- TASK DESCRIPTION
Set down each line of the material that follows, exactly, with no pictures.

[start STORED DATA]

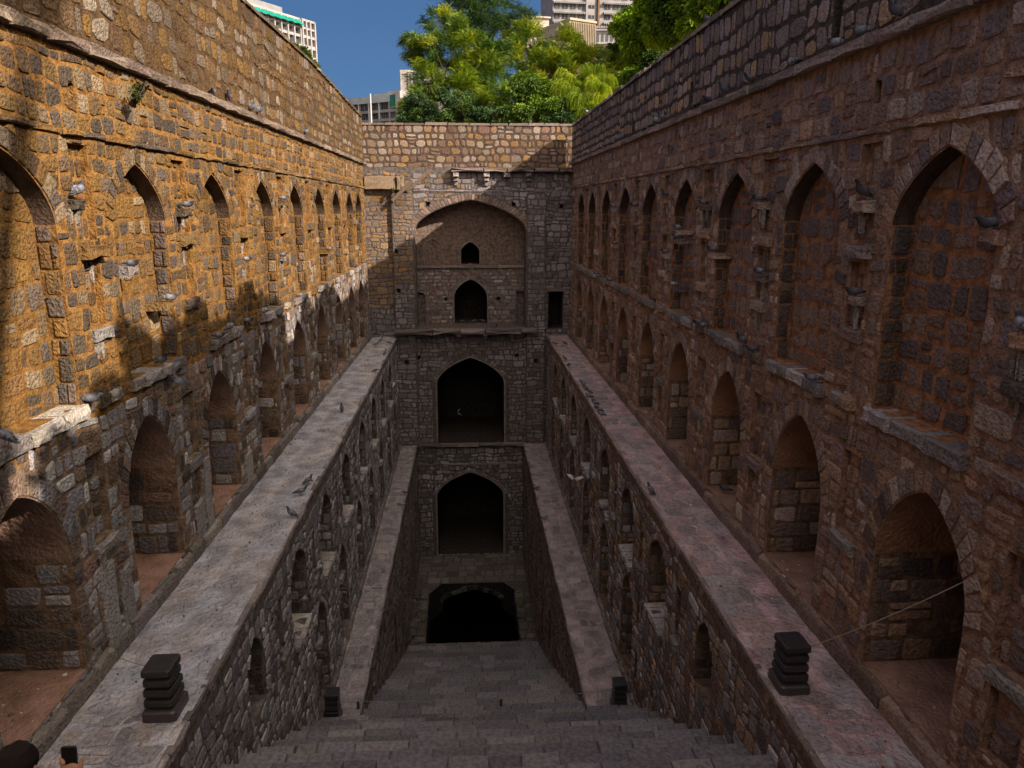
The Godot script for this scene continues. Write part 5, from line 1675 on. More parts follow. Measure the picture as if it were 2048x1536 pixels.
func visitor() -> void:
	var foot := Vector3(-2.12, 1.93, -3.35)
	var root := thing("person", "dark-haired visitor on the upper steps holding up a black phone, mostly below the picture", "person", foot)
	var skin := Color(0.30, 0.17, 0.11)
	var shirt := Color(0.05, 0.055, 0.075)
	var trousers := Color(0.03, 0.035, 0.05)
	var hair := Color(0.012, 0.010, 0.009)
	var shoe := Color(0.05, 0.04, 0.04)
	var q := foot + Vector3(-0.17, 0, 0.0)
	var b := Bag.new()
	var flat := Vector3(1.25, 1, 0.8)
	var grip := Vector3(-1.915, 3.535, -3.2)      # the wrist of the raised hand
	var body := [
		[q + Vector3(0, 0.86, 0), q + Vector3(0, 0.98, 0), 0.125, 0.12, trousers, flat],
		[q + Vector3(0, 1.0, 0), q + Vector3(0, 1.22, -0.01), 0.115, 0.145, shirt, flat],
		[q + Vector3(-0.15, 1.32, 0), q + Vector3(0.15, 1.32, 0), 0.075, 0.075, shirt],
		[q + Vector3(0, 1.3, 0), q + Vector3(0, 1.45, -0.01), 0.06, 0.05, skin],
	]
	for s in [-1.0, 1.0]:
		body.append([q + Vector3(s * 0.09, 0.88, 0), q + Vector3(s * 0.10, 0.47, -0.01), 0.088, 0.06, trousers])
		body.append([q + Vector3(s * 0.10, 0.47, -0.01), q + Vector3(s * 0.10, 0.1, 0.02), 0.058, 0.042, trousers])
		body.append([q + Vector3(s * 0.10, 0.04, 0.04), q + Vector3(s * 0.11, 0.035, -0.15), 0.042, 0.035, shoe])
	var elbow := q + Vector3(0.31, 1.17, -0.1)
	body.append([q + Vector3(0.18, 1.31, 0), elbow, 0.06, 0.047, shirt])
	body.append([elbow, grip, 0.043, 0.03, skin])
	body.append([q + Vector3(-0.18, 1.31, 0), q + Vector3(-0.24, 1.02, 0.02), 0.06, 0.046, shirt])
	body.append([q + Vector3(-0.24, 1.02, 0.02), q + Vector3(-0.2, 0.8, -0.06), 0.043, 0.03, skin])
	body.append([q + Vector3(-0.2, 0.8, -0.06), q + Vector3(-0.19, 0.70, -0.09), 0.032, 0.022, skin])
	nets(b, body, 0.02, 0.03)
	var h := q + Vector3(0, 1.5, -0.02)
	var head := [
		[h + Vector3(0, 0.03, 0.01), h + Vector3(0, 0.03, -0.01), 0.082, 0.08, skin, Vector3(0.92, 1.2, 1.05)],
		[h + Vector3(0, -0.06, -0.04), h + Vector3(0, -0.04, -0.05), 0.045, 0.05, skin],
		[h + Vector3(0, 0.0, -0.095), h + Vector3(0, 0.03, -0.088), 0.014, 0.008, skin],
		[h + Vector3(-0.083, 0.0, 0.0), h + Vector3(-0.083, 0.03, 0.005), 0.013, 0.016, skin],
		[h + Vector3(0.083, 0.0, 0.0), h + Vector3(0.083, 0.03, 0.005), 0.013, 0.016, skin],
		[h + Vector3(-0.02, -0.043, -0.085), h + Vector3(0.02, -0.043, -0.085), 0.007, 0.007, Color(0.25, 0.10, 0.08)],
		[h + Vector3(-0.032, 0.03, -0.086), h + Vector3(-0.03, 0.03, -0.087), 0.009, 0.009, Color(0.03, 0.02, 0.02)],
		[h + Vector3(0.032, 0.03, -0.086), h + Vector3(0.03, 0.03, -0.087), 0.009, 0.009, Color(0.03, 0.02, 0.02)],
	]
	nets(b, head, 0.007, 0.012)
	var hand := [[grip, grip + Vector3(0.004, 0.06, 0.02), 0.028, 0.034, skin, Vector3(1.15, 1, 0.6)]]
	var palm := grip + Vector3(0.002, 0.07, 0.03)
	for i in 4:
		var y := 0.085 - 0.021 * i
		var l: float = [0.9, 1.0, 0.95, 0.78][i]
		var p0 := palm + Vector3(-0.03, y - 0.05, 0.0)
		var p1 := p0 + Vector3(-0.022 * l, 0.008, -0.022 * l)
		var p2 := p1 + Vector3(0.004, 0.004, -0.022 * l)
		var p3 := p2 + Vector3(0.018 * l, 0.002, -0.008)
		hand.append([p0, p1, 0.009, 0.0085, skin])
		hand.append([p1, p2, 0.0085, 0.008, skin])
		hand.append([p2, p3, 0.008, 0.007, skin])
	hand.append([grip + Vector3(0.025, 0.035, 0.02), grip + Vector3(0.043, 0.075, 0.02), 0.012, 0.01, skin])
	hand.append([grip + Vector3(0.043, 0.075, 0.02), grip + Vector3(0.044, 0.105, 0.008), 0.01, 0.008, skin])
	nets(b, hand, 0.004, 0.006)
	obj("body", b, M.skin, root)
	# the hair: a cap over the skull with strands of uneven length
	var hb := Bag.new()
	var locks := [[h + Vector3(0, 0.065, 0.012), h + Vector3(0, 0.055, -0.02), 0.088, 0.083, hair, Vector3(1.0, 1.0, 1.08)], [h + Vector3(0, 0.02, 0.04), h + Vector3(0, -0.02, 0.045), 0.082, 0.07, hair]]
	for i in 26:
		var t := TAU * i / 26.0
		var d := Vector3(cos(t) * 0.07, 0.11 + rng.randf() * 0.02, sin(t) * 0.07)
		locks.append([h + d * 0.8 + Vector3(0, 0.03, 0), h + Vector3(d.x * 1.25, 0.06 + rng.randf() * 0.03, d.z * 1.25), 0.014, 0.006, hair])
	nets(hb, locks, 0.007, 0.012)
	obj("hair", hb, M.cloth, root)
	# the phone is a thing of its own, held upright in the raised hand
	var ph := thing("phone", "black phone held up in the visitor's hand at the bottom left", "phone", Vector3(-1.925, 3.64, -3.19))
	var pb := Bag.new()
	var rows := [[0.035, 0.069, -0.0045], [0.0368, 0.0712, -0.003], [0.0368, 0.0712, 0.003], [0.035, 0.069, 0.0045]]
	var tilt := Basis(Vector3.RIGHT, PI * 0.5 - 0.12)
	var last := []
	for i in rows.size():
		var ring := []
		for k in 24:
			var t := TAU * (k + 0.5) / 24.0
			var c := cos(t)
			var s := sin(t)
			ring.append(ph.position + tilt * Vector3(signf(c) * pow(absf(c), 0.22) * rows[i][0], rows[i][2], signf(s) * pow(absf(s), 0.22) * rows[i][1]))
		if i:
			for k in 24:
				var l := (k + 1) % 24
				pb.quad(last[k], last[l], ring[l], ring[k], (ring[k] - ph.position), Color(0.02, 0.02, 0.022))
		for k in 24:
			if i == 0 or i == rows.size() - 1:
				pb.tri(ring[k], ring[(k + 1) % 24], ph.position + tilt * Vector3(0, rows[i][2], 0), tilt * Vector3(0, rows[i][2], 0), Color(0.02, 0.02, 0.022))
		last = ring
	obj("case", pb, M.polished, ph)
	var sb := Bag.new()
	sb.box(Transform3D(tilt, ph.position + tilt * Vector3(0, 0.0052, 0)), Vector3(0.064, 0.0012, 0.131), Color(0.008, 0.008, 0.01))
	obj("screen", sb, M.glass, ph)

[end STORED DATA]

- WRITTEN RESPONSE
The Godot script for this scene continues. Write part 5, from line 1675 on. More parts follow. Measure the picture as if it were 2048x1536 pixels.
func visitor() -> void:
	var foot := Vector3(-2.12, 1.93, -3.35)
	var root := thing("person", "dark-haired visitor on the upper steps holding up a black phone, mostly below the picture", "person", foot)
	var skin := Color(0.30, 0.17, 0.11)
	var shirt := Color(0.05, 0.055, 0.075)
	var trousers := Color(0.03, 0.035, 0.05)
	var hair := Color(0.012, 0.010, 0.009)
	var shoe := Color(0.05, 0.04, 0.04)
	var q := foot + Vector3(-0.17, 0, 0.0)
	var b := Bag.new()
	var flat := Vector3(1.25, 1, 0.8)
	var grip := Vector3(-1.915, 3.535, -3.2)      # the wrist of the raised hand
	var body := [
		[q + Vector3(0, 0.86, 0), q + Vector3(0, 0.98, 0), 0.125, 0.12, trousers, flat],
		[q + Vector3(0, 1.0, 0), q + Vector3(0, 1.22, -0.01), 0.115, 0.145, shirt, flat],
		[q + Vector3(-0.15, 1.32, 0), q + Vector3(0.15, 1.32, 0), 0.075, 0.075, shirt],
		[q + Vector3(0, 1.3, 0), q + Vector3(0, 1.45, -0.01), 0.06, 0.05, skin],
	]
	for s in [-1.0, 1.0]:
		body.append([q + Vector3(s * 0.09, 0.88, 0), q + Vector3(s * 0.10, 0.47, -0.01), 0.088, 0.06, trousers])
		body.append([q + Vector3(s * 0.10, 0.47, -0.01), q + Vector3(s * 0.10, 0.1, 0.02), 0.058, 0.042, trousers])
		body.append([q + Vector3(s * 0.10, 0.04, 0.04), q + Vector3(s * 0.11, 0.035, -0.15), 0.042, 0.035, shoe])
	var elbow := q + Vector3(0.31, 1.17, -0.1)
	body.append([q + Vector3(0.18, 1.31, 0), elbow, 0.06, 0.047, shirt])
	body.append([elbow, grip, 0.043, 0.03, skin])
	body.append([q + Vector3(-0.18, 1.31, 0), q + Vector3(-0.24, 1.02, 0.02), 0.06, 0.046, shirt])
	body.append([q + Vector3(-0.24, 1.02, 0.02), q + Vector3(-0.2, 0.8, -0.06), 0.043, 0.03, skin])
	body.append([q + Vector3(-0.2, 0.8, -0.06), q + Vector3(-0.19, 0.70, -0.09), 0.032, 0.022, skin])
	nets(b, body, 0.02, 0.03)
	var h := q + Vector3(0, 1.5, -0.02)
	var head := [
		[h + Vector3(0, 0.03, 0.01), h + Vector3(0, 0.03, -0.01), 0.082, 0.08, skin, Vector3(0.92, 1.2, 1.05)],
		[h + Vector3(0, -0.06, -0.04), h + Vector3(0, -0.04, -0.05), 0.045, 0.05, skin],
		[h + Vector3(0, 0.0, -0.095), h + Vector3(0, 0.03, -0.088), 0.014, 0.008, skin],
		[h + Vector3(-0.083, 0.0, 0.0), h + Vector3(-0.083, 0.03, 0.005), 0.013, 0.016, skin],
		[h + Vector3(0.083, 0.0, 0.0), h + Vector3(0.083, 0.03, 0.005), 0.013, 0.016, skin],
		[h + Vector3(-0.02, -0.043, -0.085), h + Vector3(0.02, -0.043, -0.085), 0.007, 0.007, Color(0.25, 0.10, 0.08)],
		[h + Vector3(-0.032, 0.03, -0.086), h + Vector3(-0.03, 0.03, -0.087), 0.009, 0.009, Color(0.03, 0.02, 0.02)],
		[h + Vector3(0.032, 0.03, -0.086), h + Vector3(0.03, 0.03, -0.087), 0.009, 0.009, Color(0.03, 0.02, 0.02)],
	]
	nets(b, head, 0.007, 0.012)
	var hand := [[grip, grip + Vector3(0.004, 0.06, 0.02), 0.028, 0.034, skin, Vector3(1.15, 1, 0.6)]]
	var palm := grip + Vector3(0.002, 0.07, 0.03)
	for i in 4:
		var y := 0.085 - 0.021 * i
		var l: float = [0.9, 1.0, 0.95, 0.78][i]
		var p0 := palm + Vector3(-0.03, y - 0.05, 0.0)
		var p1 := p0 + Vector3(-0.022 * l, 0.008, -0.022 * l)
		var p2 := p1 + Vector3(0.004, 0.004, -0.022 * l)
		var p3 := p2 + Vector3(0.018 * l, 0.002, -0.008)
		hand.append([p0, p1, 0.009, 0.0085, skin])
		hand.append([p1, p2, 0.0085, 0.008, skin])
		hand.append([p2, p3, 0.008, 0.007, skin])
	hand.append([grip + Vector3(0.025, 0.035, 0.02), grip + Vector3(0.043, 0.075, 0.02), 0.012, 0.01, skin])
	hand.append([grip + Vector3(0.043, 0.075, 0.02), grip + Vector3(0.044, 0.105, 0.008), 0.01, 0.008, skin])
	nets(b, hand, 0.004, 0.006)
	obj("body", b, M.skin, root)
	# the hair: a cap over the skull with strands of uneven length
	var hb := Bag.new()
	var locks := [[h + Vector3(0, 0.065, 0.012), h + Vector3(0, 0.055, -0.02), 0.088, 0.083, hair, Vector3(1.0, 1.0, 1.08)], [h + Vector3(0, 0.02, 0.04), h + Vector3(0, -0.02, 0.045), 0.082, 0.07, hair]]
	for i in 26:
		var t := TAU * i / 26.0
		var d := Vector3(cos(t) * 0.07, 0.11 + rng.randf() * 0.02, sin(t) * 0.07)
		locks.append([h + d * 0.8 + Vector3(0, 0.03, 0), h + Vector3(d.x * 1.25, 0.06 + rng.randf() * 0.03, d.z * 1.25), 0.014, 0.006, hair])
	nets(hb, locks, 0.007, 0.012)
	obj("hair", hb, M.cloth, root)
	# the phone is a thing of its own, held upright in the raised hand
	var ph := thing("phone", "black phone held up in the visitor's hand at the bottom left", "phone", Vector3(-1.925, 3.64, -3.19))
	var pb := Bag.new()
	var rows := [[0.035, 0.069, -0.0045], [0.0368, 0.0712, -0.003], [0.0368, 0.0712, 0.003], [0.035, 0.069, 0.0045]]
	var tilt := Basis(Vector3.RIGHT, PI * 0.5 - 0.12)
	var last := []
	for i in rows.size():
		var ring := []
		for k in 24:
			var t := TAU * (k + 0.5) / 24.0
			var c := cos(t)
			var s := sin(t)
			ring.append(ph.position + tilt * Vector3(signf(c) * pow(absf(c), 0.22) * rows[i][0], rows[i][2], signf(s) * pow(absf(s), 0.22) * rows[i][1]))
		if i:
			for k in 24:
				var l := (k + 1) % 24
				pb.quad(last[k], last[l], ring[l], ring[k], (ring[k] - ph.position), Color(0.02, 0.02, 0.022))
		for k in 24:
			if i == 0 or i == rows.size() - 1:
				pb.tri(ring[k], ring[(k + 1) % 24], ph.position + tilt * Vector3(0, rows[i][2], 0), tilt * Vector3(0, rows[i][2], 0), Color(0.02, 0.02, 0.022))
		last = ring
	obj("case", pb, M.polished, ph)
	var sb := Bag.new()
	sb.box(Transform3D(tilt, ph.position + tilt * Vector3(0, 0.0052, 0)), Vector3(0.064, 0.0012, 0.131), Color(0.008, 0.008, 0.01))
	obj("screen", sb, M.glass, ph)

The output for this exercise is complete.